:: To do ::
In the entries that follow, the first line to write out is the one containing "Keep writing the", and the last is the one containing "m.tube([e + Vector((0, -.002, -.001)), d". Reproduce that stretch exactly, with nothing before or after it.

:: Given records ::
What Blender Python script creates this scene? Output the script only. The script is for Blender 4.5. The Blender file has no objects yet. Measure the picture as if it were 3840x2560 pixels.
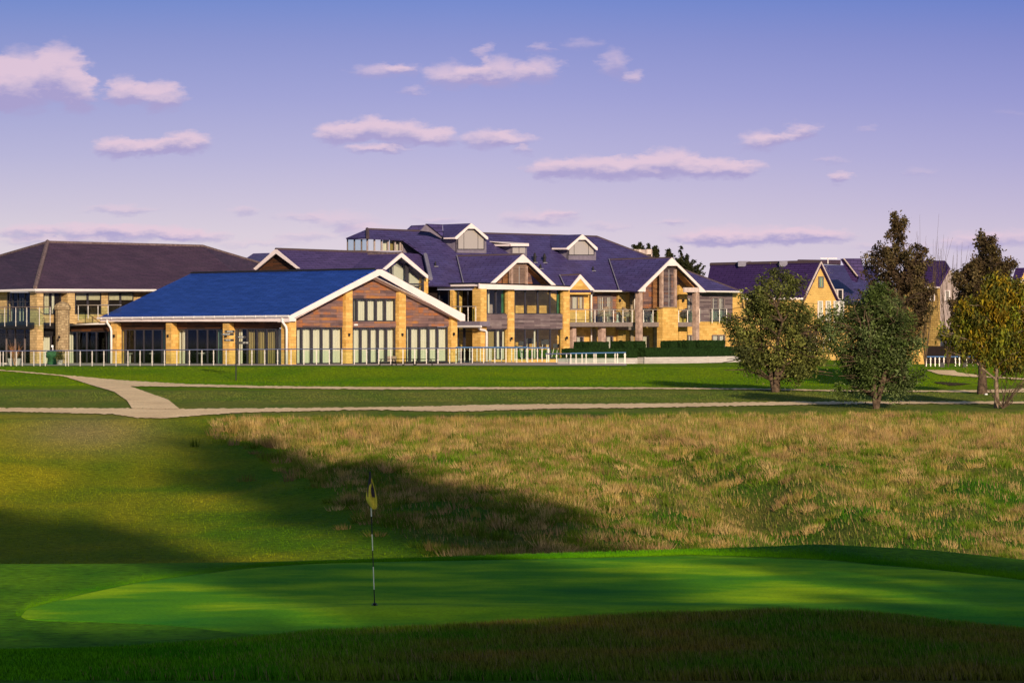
...
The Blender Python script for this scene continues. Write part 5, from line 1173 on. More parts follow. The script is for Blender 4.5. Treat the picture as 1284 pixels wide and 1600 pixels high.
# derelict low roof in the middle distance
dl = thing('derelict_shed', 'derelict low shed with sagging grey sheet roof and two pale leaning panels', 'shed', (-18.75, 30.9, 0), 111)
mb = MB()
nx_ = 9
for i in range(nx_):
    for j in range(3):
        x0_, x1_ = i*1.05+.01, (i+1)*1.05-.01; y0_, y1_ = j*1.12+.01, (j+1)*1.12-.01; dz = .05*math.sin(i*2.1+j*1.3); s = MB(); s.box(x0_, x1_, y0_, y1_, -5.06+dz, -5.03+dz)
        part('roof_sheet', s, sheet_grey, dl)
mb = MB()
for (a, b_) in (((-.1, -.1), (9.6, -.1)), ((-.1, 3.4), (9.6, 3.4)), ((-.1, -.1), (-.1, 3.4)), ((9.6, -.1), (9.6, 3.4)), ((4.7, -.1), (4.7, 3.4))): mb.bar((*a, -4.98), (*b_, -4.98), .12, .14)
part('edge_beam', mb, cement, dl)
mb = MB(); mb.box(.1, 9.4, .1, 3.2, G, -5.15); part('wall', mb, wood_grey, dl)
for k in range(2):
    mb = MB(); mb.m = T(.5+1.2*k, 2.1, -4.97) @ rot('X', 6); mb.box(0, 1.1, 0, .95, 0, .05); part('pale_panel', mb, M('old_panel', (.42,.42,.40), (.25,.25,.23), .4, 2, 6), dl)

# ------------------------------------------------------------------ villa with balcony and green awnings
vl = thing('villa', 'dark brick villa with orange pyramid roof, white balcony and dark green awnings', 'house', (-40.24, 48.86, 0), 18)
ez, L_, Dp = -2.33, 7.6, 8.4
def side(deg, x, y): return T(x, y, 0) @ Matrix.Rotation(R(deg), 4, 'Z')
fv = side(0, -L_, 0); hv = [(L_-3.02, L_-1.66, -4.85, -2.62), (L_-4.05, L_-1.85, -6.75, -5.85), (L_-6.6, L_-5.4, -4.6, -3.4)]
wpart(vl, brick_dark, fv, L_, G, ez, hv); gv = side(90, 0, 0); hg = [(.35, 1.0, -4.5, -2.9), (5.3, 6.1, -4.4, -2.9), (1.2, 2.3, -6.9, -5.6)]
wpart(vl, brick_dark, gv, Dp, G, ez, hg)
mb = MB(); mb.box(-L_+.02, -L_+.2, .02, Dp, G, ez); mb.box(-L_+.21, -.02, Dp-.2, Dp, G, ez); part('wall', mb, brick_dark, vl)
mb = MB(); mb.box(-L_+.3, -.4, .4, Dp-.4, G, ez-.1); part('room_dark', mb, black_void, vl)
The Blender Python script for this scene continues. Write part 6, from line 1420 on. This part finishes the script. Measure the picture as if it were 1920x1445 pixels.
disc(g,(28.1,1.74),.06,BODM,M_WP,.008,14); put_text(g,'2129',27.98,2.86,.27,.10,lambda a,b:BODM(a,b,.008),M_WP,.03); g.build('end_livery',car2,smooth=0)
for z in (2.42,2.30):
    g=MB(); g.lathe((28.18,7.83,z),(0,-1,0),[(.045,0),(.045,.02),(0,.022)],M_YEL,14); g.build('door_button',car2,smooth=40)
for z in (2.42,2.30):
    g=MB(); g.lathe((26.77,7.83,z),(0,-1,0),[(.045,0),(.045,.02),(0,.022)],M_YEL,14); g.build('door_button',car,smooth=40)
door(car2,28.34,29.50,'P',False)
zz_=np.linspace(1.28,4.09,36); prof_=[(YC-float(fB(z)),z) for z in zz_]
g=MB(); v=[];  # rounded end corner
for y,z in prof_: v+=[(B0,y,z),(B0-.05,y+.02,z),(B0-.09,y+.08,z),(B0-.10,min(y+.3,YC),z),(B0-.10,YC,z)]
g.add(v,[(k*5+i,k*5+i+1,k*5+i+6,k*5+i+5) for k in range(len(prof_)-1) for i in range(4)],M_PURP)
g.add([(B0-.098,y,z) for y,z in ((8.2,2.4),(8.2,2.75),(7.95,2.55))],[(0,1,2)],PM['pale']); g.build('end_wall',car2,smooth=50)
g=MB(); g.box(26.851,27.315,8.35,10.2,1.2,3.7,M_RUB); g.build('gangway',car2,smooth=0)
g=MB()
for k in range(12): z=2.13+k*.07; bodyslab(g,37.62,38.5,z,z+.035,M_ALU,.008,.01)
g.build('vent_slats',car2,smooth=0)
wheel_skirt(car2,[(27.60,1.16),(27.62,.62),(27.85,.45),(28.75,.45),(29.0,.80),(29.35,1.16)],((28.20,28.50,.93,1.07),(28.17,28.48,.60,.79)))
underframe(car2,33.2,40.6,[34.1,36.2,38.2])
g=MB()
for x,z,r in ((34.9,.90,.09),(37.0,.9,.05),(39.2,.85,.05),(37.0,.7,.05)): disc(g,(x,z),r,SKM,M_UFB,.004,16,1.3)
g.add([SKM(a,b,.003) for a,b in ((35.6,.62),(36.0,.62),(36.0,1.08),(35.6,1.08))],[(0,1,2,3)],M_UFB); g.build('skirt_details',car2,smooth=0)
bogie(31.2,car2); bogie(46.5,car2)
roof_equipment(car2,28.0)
* * *
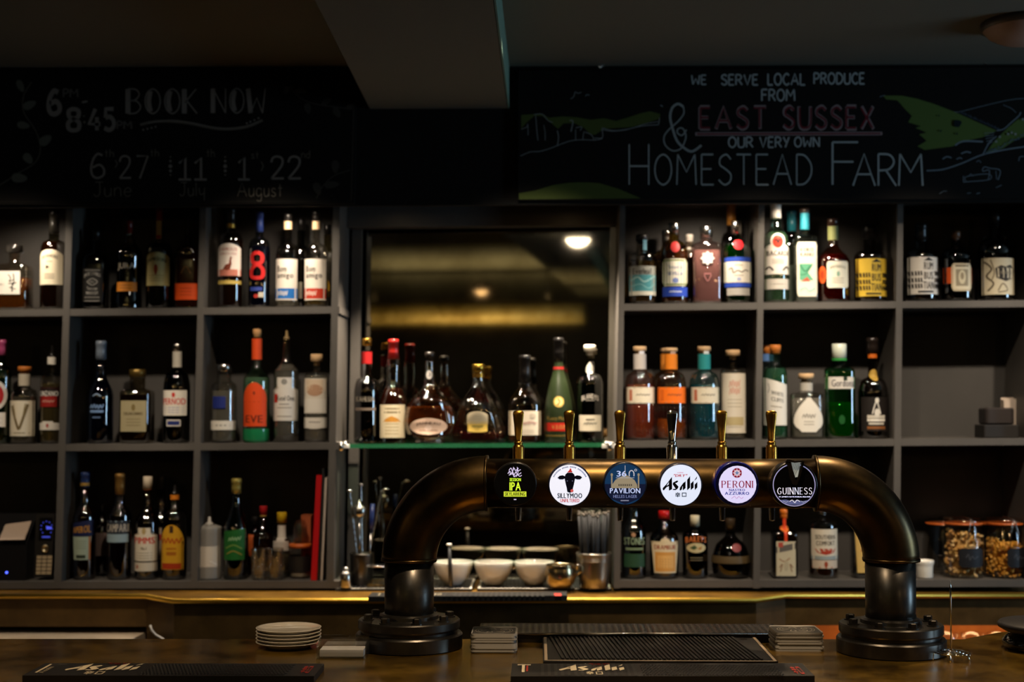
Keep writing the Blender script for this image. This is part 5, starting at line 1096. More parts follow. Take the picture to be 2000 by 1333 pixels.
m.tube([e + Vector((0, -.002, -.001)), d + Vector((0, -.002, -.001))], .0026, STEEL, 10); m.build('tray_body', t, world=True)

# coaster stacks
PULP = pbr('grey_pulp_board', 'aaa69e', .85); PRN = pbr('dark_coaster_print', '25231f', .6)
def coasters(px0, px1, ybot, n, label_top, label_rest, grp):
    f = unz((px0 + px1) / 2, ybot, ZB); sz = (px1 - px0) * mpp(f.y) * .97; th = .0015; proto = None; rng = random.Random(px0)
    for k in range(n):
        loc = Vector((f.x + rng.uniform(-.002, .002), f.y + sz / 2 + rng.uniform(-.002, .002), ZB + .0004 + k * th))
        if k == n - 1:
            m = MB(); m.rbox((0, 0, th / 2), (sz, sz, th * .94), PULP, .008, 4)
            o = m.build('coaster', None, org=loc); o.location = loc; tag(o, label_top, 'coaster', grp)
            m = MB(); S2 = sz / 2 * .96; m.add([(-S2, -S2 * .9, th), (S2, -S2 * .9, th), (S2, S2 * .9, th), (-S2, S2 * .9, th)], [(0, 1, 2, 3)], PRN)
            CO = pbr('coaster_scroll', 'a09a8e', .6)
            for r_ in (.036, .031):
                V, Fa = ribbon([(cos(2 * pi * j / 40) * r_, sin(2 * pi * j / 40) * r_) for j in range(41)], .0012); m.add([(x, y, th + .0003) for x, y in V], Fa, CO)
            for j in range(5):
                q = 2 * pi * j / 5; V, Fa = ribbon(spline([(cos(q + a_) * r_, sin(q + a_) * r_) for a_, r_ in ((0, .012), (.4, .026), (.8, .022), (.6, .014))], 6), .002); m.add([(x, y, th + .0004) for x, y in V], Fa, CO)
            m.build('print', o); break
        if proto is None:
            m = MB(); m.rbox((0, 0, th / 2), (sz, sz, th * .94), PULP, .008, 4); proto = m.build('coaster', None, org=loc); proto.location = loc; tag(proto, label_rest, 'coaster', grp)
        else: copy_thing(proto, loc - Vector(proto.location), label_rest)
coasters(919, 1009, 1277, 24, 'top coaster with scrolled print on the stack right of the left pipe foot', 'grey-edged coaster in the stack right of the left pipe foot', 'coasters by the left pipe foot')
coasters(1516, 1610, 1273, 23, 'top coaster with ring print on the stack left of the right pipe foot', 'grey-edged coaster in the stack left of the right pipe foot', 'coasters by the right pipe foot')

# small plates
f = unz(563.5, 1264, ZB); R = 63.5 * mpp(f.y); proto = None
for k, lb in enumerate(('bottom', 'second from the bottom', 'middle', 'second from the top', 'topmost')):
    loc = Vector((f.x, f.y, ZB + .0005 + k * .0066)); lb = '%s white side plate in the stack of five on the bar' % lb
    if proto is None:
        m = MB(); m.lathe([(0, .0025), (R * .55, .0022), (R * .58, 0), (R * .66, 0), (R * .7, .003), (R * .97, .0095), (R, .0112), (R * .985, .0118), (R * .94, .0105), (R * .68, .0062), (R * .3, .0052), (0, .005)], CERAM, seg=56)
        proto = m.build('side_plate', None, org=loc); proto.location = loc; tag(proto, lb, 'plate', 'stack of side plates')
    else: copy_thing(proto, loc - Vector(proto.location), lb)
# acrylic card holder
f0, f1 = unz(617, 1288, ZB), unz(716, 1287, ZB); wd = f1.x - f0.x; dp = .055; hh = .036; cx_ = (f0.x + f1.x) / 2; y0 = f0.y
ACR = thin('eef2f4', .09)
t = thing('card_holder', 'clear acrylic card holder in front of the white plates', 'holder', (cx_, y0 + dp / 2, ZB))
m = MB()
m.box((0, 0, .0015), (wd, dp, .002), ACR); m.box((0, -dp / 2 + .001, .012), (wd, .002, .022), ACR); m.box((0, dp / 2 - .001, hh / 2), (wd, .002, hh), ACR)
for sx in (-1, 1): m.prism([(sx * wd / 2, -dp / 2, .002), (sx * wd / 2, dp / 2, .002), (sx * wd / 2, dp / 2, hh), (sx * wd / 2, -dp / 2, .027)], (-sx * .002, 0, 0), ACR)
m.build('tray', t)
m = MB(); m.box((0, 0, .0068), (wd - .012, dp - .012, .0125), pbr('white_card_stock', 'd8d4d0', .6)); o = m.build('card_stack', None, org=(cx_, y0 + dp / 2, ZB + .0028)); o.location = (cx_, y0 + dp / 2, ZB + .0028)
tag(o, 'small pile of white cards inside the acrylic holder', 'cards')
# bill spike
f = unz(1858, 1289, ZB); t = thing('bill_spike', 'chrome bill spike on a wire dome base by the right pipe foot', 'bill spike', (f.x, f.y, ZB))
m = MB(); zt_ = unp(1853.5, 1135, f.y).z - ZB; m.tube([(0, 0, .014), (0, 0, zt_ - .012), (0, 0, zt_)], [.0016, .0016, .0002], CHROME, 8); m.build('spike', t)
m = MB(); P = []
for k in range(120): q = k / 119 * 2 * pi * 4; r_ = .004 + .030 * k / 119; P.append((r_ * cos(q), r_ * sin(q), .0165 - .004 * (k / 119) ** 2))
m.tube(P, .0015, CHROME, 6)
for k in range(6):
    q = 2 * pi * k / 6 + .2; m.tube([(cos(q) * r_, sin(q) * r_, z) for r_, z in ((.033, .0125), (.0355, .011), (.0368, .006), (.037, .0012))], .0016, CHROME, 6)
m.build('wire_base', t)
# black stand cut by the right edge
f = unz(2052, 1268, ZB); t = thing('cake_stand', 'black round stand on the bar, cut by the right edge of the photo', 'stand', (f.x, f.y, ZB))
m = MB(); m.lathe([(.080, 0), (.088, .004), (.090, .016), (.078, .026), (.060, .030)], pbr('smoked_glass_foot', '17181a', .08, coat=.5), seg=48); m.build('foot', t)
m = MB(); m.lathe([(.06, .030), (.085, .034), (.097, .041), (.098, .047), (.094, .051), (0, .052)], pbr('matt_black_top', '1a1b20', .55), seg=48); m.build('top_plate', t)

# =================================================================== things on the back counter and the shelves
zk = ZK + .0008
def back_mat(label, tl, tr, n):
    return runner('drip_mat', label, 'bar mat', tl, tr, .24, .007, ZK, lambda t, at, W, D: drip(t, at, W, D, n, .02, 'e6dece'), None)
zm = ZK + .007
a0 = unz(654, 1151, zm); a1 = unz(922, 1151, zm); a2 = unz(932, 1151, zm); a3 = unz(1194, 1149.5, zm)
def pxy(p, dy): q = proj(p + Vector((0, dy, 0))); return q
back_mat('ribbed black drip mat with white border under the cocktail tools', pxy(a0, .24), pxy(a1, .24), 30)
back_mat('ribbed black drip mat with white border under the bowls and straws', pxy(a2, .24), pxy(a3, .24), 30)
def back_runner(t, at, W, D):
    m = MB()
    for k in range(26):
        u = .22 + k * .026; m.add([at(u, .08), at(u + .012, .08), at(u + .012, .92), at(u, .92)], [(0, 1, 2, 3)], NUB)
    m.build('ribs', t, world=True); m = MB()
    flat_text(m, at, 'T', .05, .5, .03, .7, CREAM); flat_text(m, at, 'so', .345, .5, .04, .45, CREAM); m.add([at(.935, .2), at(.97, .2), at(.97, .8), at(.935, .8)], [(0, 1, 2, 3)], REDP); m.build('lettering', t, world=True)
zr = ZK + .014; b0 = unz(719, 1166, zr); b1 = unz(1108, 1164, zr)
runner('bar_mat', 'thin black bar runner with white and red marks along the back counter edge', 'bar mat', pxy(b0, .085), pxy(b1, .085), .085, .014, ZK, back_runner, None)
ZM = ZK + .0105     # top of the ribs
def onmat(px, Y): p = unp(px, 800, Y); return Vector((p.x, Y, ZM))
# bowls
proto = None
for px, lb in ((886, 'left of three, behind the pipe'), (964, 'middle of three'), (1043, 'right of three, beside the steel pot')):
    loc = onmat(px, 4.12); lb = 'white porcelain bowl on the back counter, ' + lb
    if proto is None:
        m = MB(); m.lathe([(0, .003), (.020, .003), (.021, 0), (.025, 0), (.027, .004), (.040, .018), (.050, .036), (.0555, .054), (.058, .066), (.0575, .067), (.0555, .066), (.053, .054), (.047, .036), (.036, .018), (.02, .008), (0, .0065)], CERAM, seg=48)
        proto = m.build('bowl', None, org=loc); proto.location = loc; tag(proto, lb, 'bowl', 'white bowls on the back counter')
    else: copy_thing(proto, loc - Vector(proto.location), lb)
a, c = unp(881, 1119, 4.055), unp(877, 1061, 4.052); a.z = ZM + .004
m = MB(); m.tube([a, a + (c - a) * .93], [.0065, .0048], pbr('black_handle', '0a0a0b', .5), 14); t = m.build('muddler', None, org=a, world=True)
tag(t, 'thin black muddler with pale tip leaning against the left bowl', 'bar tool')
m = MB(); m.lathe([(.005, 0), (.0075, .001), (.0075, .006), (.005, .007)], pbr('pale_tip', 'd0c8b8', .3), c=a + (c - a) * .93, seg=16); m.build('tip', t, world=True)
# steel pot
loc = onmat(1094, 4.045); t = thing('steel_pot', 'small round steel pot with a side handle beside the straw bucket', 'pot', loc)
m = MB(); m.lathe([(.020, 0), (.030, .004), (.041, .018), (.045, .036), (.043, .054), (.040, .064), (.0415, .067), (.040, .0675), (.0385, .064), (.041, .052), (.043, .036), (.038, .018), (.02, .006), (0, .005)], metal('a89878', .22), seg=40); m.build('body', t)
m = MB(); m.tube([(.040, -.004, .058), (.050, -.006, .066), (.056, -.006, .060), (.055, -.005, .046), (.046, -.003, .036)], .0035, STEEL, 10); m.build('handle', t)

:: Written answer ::
Keep writing the Blender script for this image. This is part 5, starting at line 1096. More parts follow. Take the picture to be 2000 by 1333 pixels.
m.tube([e + Vector((0, -.002, -.001)), d + Vector((0, -.002, -.001))], .0026, STEEL, 10); m.build('tray_body', t, world=True)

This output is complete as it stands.